→ **Collected material**:
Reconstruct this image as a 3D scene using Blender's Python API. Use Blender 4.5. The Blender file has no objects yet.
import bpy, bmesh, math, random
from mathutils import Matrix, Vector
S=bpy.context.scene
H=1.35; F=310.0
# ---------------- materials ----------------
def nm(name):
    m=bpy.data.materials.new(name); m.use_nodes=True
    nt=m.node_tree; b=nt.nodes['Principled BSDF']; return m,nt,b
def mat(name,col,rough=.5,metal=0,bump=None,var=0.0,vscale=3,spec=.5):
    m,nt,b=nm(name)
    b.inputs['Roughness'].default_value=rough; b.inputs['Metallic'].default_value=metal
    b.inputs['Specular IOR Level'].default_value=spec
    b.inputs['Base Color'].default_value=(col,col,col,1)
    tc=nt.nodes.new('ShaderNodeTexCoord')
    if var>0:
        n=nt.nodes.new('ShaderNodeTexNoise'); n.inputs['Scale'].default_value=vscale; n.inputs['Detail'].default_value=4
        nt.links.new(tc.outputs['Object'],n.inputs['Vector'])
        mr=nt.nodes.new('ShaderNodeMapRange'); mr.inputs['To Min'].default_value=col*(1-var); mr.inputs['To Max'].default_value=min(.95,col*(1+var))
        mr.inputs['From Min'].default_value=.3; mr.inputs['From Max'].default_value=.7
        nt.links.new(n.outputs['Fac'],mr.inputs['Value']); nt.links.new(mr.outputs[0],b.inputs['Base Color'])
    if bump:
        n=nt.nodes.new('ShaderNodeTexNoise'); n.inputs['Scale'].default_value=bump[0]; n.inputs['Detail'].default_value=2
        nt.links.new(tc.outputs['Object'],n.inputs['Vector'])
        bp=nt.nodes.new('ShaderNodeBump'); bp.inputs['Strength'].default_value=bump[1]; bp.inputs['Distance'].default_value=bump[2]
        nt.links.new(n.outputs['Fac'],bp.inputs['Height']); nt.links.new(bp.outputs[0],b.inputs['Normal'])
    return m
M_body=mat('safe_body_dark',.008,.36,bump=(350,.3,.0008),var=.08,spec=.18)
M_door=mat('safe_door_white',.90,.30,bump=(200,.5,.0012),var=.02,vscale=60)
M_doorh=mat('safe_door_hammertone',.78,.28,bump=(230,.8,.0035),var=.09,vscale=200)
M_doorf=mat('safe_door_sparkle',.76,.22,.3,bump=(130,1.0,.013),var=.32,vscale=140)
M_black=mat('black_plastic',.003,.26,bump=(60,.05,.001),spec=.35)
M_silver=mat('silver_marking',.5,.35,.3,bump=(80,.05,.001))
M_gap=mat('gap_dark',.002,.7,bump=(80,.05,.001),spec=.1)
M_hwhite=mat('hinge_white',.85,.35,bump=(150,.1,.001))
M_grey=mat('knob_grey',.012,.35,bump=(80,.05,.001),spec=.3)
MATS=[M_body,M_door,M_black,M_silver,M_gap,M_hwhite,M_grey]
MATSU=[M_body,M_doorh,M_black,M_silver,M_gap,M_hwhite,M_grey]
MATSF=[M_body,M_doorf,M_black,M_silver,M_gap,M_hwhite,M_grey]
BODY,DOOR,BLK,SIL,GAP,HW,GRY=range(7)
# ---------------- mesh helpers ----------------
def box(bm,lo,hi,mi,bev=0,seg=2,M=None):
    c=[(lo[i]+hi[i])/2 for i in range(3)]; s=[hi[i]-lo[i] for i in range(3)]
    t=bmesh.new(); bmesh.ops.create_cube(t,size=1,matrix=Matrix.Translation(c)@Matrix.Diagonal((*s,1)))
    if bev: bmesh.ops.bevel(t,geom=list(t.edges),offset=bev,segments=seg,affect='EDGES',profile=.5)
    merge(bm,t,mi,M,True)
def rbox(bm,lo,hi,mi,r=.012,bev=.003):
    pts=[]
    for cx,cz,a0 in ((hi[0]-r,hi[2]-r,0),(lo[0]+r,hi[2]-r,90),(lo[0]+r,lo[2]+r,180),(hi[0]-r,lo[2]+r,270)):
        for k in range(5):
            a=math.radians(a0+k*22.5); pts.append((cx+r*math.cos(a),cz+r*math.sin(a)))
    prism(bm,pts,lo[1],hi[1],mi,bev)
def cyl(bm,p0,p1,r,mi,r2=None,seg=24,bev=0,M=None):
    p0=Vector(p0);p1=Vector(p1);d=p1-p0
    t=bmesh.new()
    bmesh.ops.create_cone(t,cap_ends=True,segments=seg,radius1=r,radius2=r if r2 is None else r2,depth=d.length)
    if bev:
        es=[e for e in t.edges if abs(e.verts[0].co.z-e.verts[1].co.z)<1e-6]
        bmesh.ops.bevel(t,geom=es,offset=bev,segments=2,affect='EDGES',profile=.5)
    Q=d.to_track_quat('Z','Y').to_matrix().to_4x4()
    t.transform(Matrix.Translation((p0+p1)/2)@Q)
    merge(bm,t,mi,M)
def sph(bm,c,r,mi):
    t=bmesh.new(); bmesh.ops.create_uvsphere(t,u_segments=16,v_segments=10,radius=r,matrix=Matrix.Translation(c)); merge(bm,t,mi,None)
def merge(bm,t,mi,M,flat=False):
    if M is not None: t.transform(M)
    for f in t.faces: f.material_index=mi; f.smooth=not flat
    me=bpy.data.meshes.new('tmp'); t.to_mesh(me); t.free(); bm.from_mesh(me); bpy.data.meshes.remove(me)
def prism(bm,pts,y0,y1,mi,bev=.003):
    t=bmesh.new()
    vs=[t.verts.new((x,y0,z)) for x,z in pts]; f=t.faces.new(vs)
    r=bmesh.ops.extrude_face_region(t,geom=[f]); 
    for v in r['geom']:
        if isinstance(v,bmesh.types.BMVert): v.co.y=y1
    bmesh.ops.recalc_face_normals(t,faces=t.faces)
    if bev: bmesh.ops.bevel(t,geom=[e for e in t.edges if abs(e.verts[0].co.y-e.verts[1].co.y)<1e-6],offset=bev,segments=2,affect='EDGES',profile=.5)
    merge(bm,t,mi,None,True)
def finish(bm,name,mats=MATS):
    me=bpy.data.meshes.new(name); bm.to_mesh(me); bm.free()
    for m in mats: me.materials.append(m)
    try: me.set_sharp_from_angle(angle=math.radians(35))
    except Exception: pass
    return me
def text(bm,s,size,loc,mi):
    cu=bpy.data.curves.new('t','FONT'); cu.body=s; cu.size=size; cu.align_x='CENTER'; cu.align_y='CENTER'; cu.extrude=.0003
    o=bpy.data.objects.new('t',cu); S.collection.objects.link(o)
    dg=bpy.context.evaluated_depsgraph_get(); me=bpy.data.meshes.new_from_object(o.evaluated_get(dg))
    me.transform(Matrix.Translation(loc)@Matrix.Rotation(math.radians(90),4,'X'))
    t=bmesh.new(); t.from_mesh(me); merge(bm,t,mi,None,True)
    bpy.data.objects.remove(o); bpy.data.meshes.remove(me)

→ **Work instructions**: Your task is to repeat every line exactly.

→ **Reply to the task**:
Reconstruct this image as a 3D scene using Blender's Python API. Use Blender 4.5. The Blender file has no objects yet.
import bpy, bmesh, math, random
from mathutils import Matrix, Vector
S=bpy.context.scene
H=1.35; F=310.0
# ---------------- materials ----------------
def nm(name):
    m=bpy.data.materials.new(name); m.use_nodes=True
    nt=m.node_tree; b=nt.nodes['Principled BSDF']; return m,nt,b
def mat(name,col,rough=.5,metal=0,bump=None,var=0.0,vscale=3,spec=.5):
    m,nt,b=nm(name)
    b.inputs['Roughness'].default_value=rough; b.inputs['Metallic'].default_value=metal
    b.inputs['Specular IOR Level'].default_value=spec
    b.inputs['Base Color'].default_value=(col,col,col,1)
    tc=nt.nodes.new('ShaderNodeTexCoord')
    if var>0:
        n=nt.nodes.new('ShaderNodeTexNoise'); n.inputs['Scale'].default_value=vscale; n.inputs['Detail'].default_value=4
        nt.links.new(tc.outputs['Object'],n.inputs['Vector'])
        mr=nt.nodes.new('ShaderNodeMapRange'); mr.inputs['To Min'].default_value=col*(1-var); mr.inputs['To Max'].default_value=min(.95,col*(1+var))
        mr.inputs['From Min'].default_value=.3; mr.inputs['From Max'].default_value=.7
        nt.links.new(n.outputs['Fac'],mr.inputs['Value']); nt.links.new(mr.outputs[0],b.inputs['Base Color'])
    if bump:
        n=nt.nodes.new('ShaderNodeTexNoise'); n.inputs['Scale'].default_value=bump[0]; n.inputs['Detail'].default_value=2
        nt.links.new(tc.outputs['Object'],n.inputs['Vector'])
        bp=nt.nodes.new('ShaderNodeBump'); bp.inputs['Strength'].default_value=bump[1]; bp.inputs['Distance'].default_value=bump[2]
        nt.links.new(n.outputs['Fac'],bp.inputs['Height']); nt.links.new(bp.outputs[0],b.inputs['Normal'])
    return m
M_body=mat('safe_body_dark',.008,.36,bump=(350,.3,.0008),var=.08,spec=.18)
M_door=mat('safe_door_white',.90,.30,bump=(200,.5,.0012),var=.02,vscale=60)
M_doorh=mat('safe_door_hammertone',.78,.28,bump=(230,.8,.0035),var=.09,vscale=200)
M_doorf=mat('safe_door_sparkle',.76,.22,.3,bump=(130,1.0,.013),var=.32,vscale=140)
M_black=mat('black_plastic',.003,.26,bump=(60,.05,.001),spec=.35)
M_silver=mat('silver_marking',.5,.35,.3,bump=(80,.05,.001))
M_gap=mat('gap_dark',.002,.7,bump=(80,.05,.001),spec=.1)
M_hwhite=mat('hinge_white',.85,.35,bump=(150,.1,.001))
M_grey=mat('knob_grey',.012,.35,bump=(80,.05,.001),spec=.3)
MATS=[M_body,M_door,M_black,M_silver,M_gap,M_hwhite,M_grey]
MATSU=[M_body,M_doorh,M_black,M_silver,M_gap,M_hwhite,M_grey]
MATSF=[M_body,M_doorf,M_black,M_silver,M_gap,M_hwhite,M_grey]
BODY,DOOR,BLK,SIL,GAP,HW,GRY=range(7)
# ---------------- mesh helpers ----------------
def box(bm,lo,hi,mi,bev=0,seg=2,M=None):
    c=[(lo[i]+hi[i])/2 for i in range(3)]; s=[hi[i]-lo[i] for i in range(3)]
    t=bmesh.new(); bmesh.ops.create_cube(t,size=1,matrix=Matrix.Translation(c)@Matrix.Diagonal((*s,1)))
    if bev: bmesh.ops.bevel(t,geom=list(t.edges),offset=bev,segments=seg,affect='EDGES',profile=.5)
    merge(bm,t,mi,M,True)
def rbox(bm,lo,hi,mi,r=.012,bev=.003):
    pts=[]
    for cx,cz,a0 in ((hi[0]-r,hi[2]-r,0),(lo[0]+r,hi[2]-r,90),(lo[0]+r,lo[2]+r,180),(hi[0]-r,lo[2]+r,270)):
        for k in range(5):
            a=math.radians(a0+k*22.5); pts.append((cx+r*math.cos(a),cz+r*math.sin(a)))
    prism(bm,pts,lo[1],hi[1],mi,bev)
def cyl(bm,p0,p1,r,mi,r2=None,seg=24,bev=0,M=None):
    p0=Vector(p0);p1=Vector(p1);d=p1-p0
    t=bmesh.new()
    bmesh.ops.create_cone(t,cap_ends=True,segments=seg,radius1=r,radius2=r if r2 is None else r2,depth=d.length)
    if bev:
        es=[e for e in t.edges if abs(e.verts[0].co.z-e.verts[1].co.z)<1e-6]
        bmesh.ops.bevel(t,geom=es,offset=bev,segments=2,affect='EDGES',profile=.5)
    Q=d.to_track_quat('Z','Y').to_matrix().to_4x4()
    t.transform(Matrix.Translation((p0+p1)/2)@Q)
    merge(bm,t,mi,M)
def sph(bm,c,r,mi):
    t=bmesh.new(); bmesh.ops.create_uvsphere(t,u_segments=16,v_segments=10,radius=r,matrix=Matrix.Translation(c)); merge(bm,t,mi,None)
def merge(bm,t,mi,M,flat=False):
    if M is not None: t.transform(M)
    for f in t.faces: f.material_index=mi; f.smooth=not flat
    me=bpy.data.meshes.new('tmp'); t.to_mesh(me); t.free(); bm.from_mesh(me); bpy.data.meshes.remove(me)
def prism(bm,pts,y0,y1,mi,bev=.003):
    t=bmesh.new()
    vs=[t.verts.new((x,y0,z)) for x,z in pts]; f=t.faces.new(vs)
    r=bmesh.ops.extrude_face_region(t,geom=[f]); 
    for v in r['geom']:
        if isinstance(v,bmesh.types.BMVert): v.co.y=y1
    bmesh.ops.recalc_face_normals(t,faces=t.faces)
    if bev: bmesh.ops.bevel(t,geom=[e for e in t.edges if abs(e.verts[0].co.y-e.verts[1].co.y)<1e-6],offset=bev,segments=2,affect='EDGES',profile=.5)
    merge(bm,t,mi,None,True)
def finish(bm,name,mats=MATS):
    me=bpy.data.meshes.new(name); bm.to_mesh(me); bm.free()
    for m in mats: me.materials.append(m)
    try: me.set_sharp_from_angle(angle=math.radians(35))
    except Exception: pass
    return me
def text(bm,s,size,loc,mi):
    cu=bpy.data.curves.new('t','FONT'); cu.body=s; cu.size=size; cu.align_x='CENTER'; cu.align_y='CENTER'; cu.extrude=.0003
    o=bpy.data.objects.new('t',cu); S.collection.objects.link(o)
    dg=bpy.context.evaluated_depsgraph_get(); me=bpy.data.meshes.new_from_object(o.evaluated_get(dg))
    me.transform(Matrix.Translation(loc)@Matrix.Rotation(math.radians(90),4,'X'))
    t=bmesh.new(); t.from_mesh(me); merge(bm,t,mi,None,True)
    bpy.data.objects.remove(o); bpy.data.meshes.remove(me)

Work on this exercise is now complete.